Ferdinand de Saussure (1857-1913) avait déjà tenté de soutenir que les signes de cette carte sont arbitraires puisqu’il n’existe pas de liens naturels entre eux et le réel qu’ils désignent. Et par conséquent, toute analyse du réel serait finalement une construction de sens historique, culturelle, et en fin de compte relative aux décisions arbitraires de quelques-uns. Mais revenons au bon sens : peu importe que le terme « colline » soit différent d’une langue à l’autre. Ce signe conventionnel nomme la même chose quelle que soit la langue envisagée. Car ce que refusent ces auteurs, c’est l’intelligibilité du réel : notre capacité à abstraire de nos observations des orientations communes qui définissent la finalité qui est en même temps le bien des êtres vivants. Pour l’homme, on appelle l’ensemble de ces tendances bonnes la loi naturelle, boussole nécessaire qui donne les axes convenants de notre vie humaine pour notre bien et le bien commun.

Face à ces portes ouvertes au constructivisme, on peut toujours, pour se rassurer, rétorquer que le réel reste lui-même malgré l’imperfection de nos analyses ou les délires des intellectuels… Certainement, mais n’est-ce pas minorer le phénomène de la prophétie auto-réalisatrice ? Chacun peut le constater : à force de modifier la représentation que les gens ont de la réalité, on en vient effectivement, petit à petit, et ce de façon d’autant plus effective que c’est le plus grand nombre qui partage ces représentations, à reconstruire le réel5 à cette image. L’idéologie de l’homme nouveau, celle du dépassement de la condition humaine, fonctionne selon ce processus.
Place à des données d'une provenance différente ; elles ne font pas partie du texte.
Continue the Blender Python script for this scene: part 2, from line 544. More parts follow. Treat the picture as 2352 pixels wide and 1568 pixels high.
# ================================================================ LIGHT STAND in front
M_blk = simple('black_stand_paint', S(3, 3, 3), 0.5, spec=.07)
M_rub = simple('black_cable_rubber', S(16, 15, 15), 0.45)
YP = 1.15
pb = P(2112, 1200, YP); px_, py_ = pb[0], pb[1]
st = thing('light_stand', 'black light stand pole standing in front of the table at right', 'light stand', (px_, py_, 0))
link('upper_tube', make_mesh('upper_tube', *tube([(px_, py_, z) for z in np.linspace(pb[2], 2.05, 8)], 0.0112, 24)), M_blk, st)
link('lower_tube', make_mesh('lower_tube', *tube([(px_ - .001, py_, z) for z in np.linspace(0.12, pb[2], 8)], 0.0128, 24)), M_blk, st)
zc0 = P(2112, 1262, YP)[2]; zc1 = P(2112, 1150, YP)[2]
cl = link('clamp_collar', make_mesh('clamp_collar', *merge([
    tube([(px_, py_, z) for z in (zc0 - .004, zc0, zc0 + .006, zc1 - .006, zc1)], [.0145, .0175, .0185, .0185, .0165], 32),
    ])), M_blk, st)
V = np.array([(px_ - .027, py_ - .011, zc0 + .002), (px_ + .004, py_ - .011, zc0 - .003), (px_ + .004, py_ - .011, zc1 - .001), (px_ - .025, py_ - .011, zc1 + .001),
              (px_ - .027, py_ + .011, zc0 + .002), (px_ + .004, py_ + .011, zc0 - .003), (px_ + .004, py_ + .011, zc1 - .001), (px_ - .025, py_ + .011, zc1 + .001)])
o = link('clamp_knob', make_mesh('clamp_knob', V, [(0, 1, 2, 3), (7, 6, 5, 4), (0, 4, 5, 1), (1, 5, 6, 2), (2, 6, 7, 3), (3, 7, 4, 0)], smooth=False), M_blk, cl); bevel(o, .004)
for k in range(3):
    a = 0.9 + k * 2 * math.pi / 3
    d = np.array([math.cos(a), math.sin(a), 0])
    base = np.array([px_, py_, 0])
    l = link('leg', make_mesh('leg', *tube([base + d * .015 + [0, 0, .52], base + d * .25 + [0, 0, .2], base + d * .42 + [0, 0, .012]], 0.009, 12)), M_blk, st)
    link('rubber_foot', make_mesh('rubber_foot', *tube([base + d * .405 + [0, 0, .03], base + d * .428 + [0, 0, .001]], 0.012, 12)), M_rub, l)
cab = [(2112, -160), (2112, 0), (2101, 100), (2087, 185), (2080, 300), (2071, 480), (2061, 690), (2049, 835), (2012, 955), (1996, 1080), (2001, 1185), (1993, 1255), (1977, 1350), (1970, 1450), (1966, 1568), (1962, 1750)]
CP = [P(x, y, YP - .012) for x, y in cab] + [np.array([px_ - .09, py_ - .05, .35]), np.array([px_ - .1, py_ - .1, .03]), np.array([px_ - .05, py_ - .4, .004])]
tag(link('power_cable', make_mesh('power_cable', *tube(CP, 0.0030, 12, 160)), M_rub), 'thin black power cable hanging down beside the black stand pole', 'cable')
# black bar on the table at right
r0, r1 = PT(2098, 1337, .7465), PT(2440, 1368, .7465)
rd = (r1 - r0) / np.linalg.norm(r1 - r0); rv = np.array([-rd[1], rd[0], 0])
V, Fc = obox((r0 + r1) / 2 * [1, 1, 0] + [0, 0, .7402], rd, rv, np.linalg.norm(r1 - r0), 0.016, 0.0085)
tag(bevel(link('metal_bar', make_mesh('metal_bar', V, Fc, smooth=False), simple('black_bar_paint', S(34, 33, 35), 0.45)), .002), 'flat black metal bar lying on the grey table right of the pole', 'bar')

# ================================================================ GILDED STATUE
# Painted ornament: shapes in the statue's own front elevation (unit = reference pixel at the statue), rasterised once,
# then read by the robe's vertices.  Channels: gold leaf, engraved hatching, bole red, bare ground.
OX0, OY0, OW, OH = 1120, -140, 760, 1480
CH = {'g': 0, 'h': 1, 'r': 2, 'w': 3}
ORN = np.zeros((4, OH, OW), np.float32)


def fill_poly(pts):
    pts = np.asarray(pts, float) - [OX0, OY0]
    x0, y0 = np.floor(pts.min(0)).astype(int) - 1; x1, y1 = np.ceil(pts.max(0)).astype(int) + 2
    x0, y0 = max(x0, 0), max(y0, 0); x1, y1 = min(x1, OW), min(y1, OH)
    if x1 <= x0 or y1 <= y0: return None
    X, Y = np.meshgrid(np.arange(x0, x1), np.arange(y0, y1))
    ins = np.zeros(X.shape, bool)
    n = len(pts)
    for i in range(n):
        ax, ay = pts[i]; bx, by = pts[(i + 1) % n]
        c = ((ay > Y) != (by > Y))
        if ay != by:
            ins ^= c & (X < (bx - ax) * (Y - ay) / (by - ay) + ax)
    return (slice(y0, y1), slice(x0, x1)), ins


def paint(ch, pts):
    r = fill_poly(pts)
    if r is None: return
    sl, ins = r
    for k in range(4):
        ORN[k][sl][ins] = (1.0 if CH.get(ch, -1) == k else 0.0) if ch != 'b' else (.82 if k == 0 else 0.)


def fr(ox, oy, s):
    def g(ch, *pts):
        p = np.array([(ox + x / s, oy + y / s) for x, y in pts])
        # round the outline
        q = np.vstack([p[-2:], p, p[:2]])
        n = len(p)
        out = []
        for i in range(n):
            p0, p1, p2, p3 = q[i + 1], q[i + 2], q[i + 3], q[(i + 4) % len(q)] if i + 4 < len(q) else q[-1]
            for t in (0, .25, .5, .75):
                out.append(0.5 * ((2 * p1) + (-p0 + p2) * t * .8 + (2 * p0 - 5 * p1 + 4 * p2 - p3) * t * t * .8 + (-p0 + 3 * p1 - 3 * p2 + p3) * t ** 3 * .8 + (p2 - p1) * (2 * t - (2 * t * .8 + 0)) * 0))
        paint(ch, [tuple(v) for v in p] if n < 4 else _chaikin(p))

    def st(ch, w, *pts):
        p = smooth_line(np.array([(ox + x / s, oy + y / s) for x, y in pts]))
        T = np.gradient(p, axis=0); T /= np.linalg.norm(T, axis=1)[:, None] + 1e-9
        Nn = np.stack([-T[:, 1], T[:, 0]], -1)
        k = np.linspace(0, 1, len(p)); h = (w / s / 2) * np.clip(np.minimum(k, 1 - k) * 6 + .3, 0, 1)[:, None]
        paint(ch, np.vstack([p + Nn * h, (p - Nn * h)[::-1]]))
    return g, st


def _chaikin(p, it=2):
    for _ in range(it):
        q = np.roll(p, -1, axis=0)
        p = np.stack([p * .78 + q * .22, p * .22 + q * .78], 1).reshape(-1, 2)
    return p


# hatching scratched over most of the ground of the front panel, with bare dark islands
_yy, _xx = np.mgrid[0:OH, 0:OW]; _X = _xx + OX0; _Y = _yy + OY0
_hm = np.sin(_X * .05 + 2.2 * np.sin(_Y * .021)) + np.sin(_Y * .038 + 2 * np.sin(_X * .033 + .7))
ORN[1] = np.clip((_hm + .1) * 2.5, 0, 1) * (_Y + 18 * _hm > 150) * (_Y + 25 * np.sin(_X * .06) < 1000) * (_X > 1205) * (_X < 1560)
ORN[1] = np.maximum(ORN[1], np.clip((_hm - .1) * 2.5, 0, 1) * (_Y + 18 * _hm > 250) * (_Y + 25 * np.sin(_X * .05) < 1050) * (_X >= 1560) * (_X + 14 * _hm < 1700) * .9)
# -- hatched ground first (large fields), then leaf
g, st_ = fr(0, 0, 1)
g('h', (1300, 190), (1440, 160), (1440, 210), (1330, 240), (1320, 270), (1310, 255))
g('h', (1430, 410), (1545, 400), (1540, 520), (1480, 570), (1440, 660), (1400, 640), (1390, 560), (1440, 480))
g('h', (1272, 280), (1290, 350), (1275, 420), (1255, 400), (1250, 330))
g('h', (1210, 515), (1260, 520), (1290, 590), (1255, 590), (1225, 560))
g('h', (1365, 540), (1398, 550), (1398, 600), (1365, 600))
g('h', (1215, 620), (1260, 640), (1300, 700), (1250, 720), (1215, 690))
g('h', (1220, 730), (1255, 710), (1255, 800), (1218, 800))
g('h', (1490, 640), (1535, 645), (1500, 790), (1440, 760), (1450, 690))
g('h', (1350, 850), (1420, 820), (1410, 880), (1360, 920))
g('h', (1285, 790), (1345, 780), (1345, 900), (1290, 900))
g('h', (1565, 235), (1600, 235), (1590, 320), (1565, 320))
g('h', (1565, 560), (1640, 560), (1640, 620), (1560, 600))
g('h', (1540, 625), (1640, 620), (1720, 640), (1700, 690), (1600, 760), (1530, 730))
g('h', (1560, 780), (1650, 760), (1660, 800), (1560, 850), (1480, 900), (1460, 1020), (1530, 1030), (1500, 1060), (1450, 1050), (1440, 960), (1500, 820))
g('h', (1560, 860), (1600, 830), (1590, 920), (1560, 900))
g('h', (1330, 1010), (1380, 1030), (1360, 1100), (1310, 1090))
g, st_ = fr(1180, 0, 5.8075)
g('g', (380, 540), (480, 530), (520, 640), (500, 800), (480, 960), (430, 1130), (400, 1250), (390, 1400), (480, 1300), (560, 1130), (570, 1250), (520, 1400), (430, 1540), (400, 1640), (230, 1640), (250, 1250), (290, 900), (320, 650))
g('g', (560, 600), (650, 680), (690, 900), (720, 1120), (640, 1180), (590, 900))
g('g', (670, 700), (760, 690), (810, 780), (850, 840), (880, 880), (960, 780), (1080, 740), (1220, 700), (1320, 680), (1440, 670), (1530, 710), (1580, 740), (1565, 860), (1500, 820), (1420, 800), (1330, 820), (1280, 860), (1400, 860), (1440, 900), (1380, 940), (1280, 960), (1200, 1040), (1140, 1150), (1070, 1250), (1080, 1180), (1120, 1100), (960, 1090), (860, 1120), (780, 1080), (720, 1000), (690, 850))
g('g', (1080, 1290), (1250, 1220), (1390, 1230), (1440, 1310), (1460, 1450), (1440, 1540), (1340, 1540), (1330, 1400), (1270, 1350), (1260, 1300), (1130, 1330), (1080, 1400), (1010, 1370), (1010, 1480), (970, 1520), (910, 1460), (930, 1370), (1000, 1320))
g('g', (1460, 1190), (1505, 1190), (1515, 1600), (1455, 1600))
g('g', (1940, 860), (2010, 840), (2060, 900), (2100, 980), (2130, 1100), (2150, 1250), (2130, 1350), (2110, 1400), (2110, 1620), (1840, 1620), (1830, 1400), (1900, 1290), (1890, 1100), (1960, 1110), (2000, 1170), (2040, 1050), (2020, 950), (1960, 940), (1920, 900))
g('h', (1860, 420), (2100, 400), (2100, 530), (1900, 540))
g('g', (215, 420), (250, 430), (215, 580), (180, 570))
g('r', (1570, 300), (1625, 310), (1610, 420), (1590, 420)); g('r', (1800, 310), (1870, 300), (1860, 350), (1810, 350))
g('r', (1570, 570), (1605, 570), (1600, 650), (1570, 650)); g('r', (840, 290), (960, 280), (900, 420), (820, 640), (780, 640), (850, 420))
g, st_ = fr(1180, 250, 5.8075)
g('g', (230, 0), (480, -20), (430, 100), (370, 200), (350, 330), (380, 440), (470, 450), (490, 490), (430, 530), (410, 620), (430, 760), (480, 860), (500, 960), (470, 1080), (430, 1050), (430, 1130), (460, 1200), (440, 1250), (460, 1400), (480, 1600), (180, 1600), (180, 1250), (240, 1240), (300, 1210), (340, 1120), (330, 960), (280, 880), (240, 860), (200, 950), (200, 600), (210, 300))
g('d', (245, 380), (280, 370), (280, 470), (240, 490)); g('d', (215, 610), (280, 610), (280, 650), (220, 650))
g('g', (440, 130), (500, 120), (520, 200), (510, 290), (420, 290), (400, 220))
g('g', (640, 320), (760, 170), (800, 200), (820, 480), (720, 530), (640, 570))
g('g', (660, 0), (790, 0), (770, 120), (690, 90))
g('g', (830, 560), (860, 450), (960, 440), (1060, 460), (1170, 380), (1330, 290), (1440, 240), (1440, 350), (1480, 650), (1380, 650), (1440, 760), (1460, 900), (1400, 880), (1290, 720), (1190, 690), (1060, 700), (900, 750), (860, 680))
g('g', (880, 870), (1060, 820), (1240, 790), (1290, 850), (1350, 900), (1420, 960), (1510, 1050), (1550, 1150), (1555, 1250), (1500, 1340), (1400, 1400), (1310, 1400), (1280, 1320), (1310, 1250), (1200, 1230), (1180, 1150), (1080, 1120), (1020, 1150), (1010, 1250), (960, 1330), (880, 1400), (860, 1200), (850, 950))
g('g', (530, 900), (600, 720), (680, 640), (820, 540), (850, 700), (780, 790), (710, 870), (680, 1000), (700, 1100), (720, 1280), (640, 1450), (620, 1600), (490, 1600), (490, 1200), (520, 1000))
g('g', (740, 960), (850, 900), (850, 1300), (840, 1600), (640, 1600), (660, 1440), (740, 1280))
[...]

De nos, jours, des conseillers politiques en Reality Building proposent des techniques de reconstruction des représentations pour cacher le réel objectif. C’est ce que rapporte Stuart Ewen dans son livre : La Société de l’indécence (Collection Ingénierie Sociale, 2014) : le marketing publicitaire, par exemple, ne dévoile jamais la vérité de la production d’une marchandise mais l’associe à une réalité fictive qui enchante. C’est la construction du storytelling : du « conte des faits » ou du « racontage d’histoire ». Le libéralisme économique se développe donc sur des options relativistes récurrentes dans l’histoire des idées.

Afin de manifester que ces actions sont les conséquences sociales et politiques du nominalisme, nous proposons un petit détour chez certains auteurs de l’antiquité à nos jours. Nous serons ainsi amenés à rappeler les principales thèses des sceptiques grecs, des principaux sophistes, du réalisme aristotélicien, puis de Guillaume d’Occam et quelques-uns de ses disciples : Hobbes, Hume, Malthus, Stuart Mill, Adam Smith, Bernard Mandeville, etc.

Le but de cette série d’articles est de manifester que le libéralisme actuel est légitimé par la plupart des auteurs que la Modernité présente comme des « philosophes » respectables et rationnels. Un enseignement philosophique digne de ce nom ne devrait-il pas préciser ces liens ? Les programmes d’enseignement invitent au contraire l’intelligence des jeunes à épouser ces présupposés positivistes sans leur donner de véritables alternatives qui les ramèneraient au réel. Face à cette fabrique du consentement, se remettre à l’écoute du réel - à l’école d’Aristote - devient une urgence vitale pour les jeunes générations.

  1. Max Milo Editions, 2014
  2. Nous le verrons plus tard : phantasme sensible puis concept intelligible, sachant qu’il s’agit d’un processus progressif qui va de l’imparfait au parfait.
  3. 1879-1950. Auteur de : Science and Sanity: An Introduction to Non Aristotelian Systems and General Semantics, 1933. Alfred Korzybski pensait que la logique aristotélicienne avait contribué à engendrer la Première Guerre Mondiale… L’énormité de cette assertion me semble représentative de l’aveuglément des intellectuels contemporains.
  4. Qui va influencer Gaston Bachelard (1884-1962), auteur dit respectable dans l’univers philosophique français.
  5. Cf : L’Invention de la réalité. Contributions au constructivisme. Ouvrage collectif (sous la direction de Paul Watzlawick). Seuil, 1981.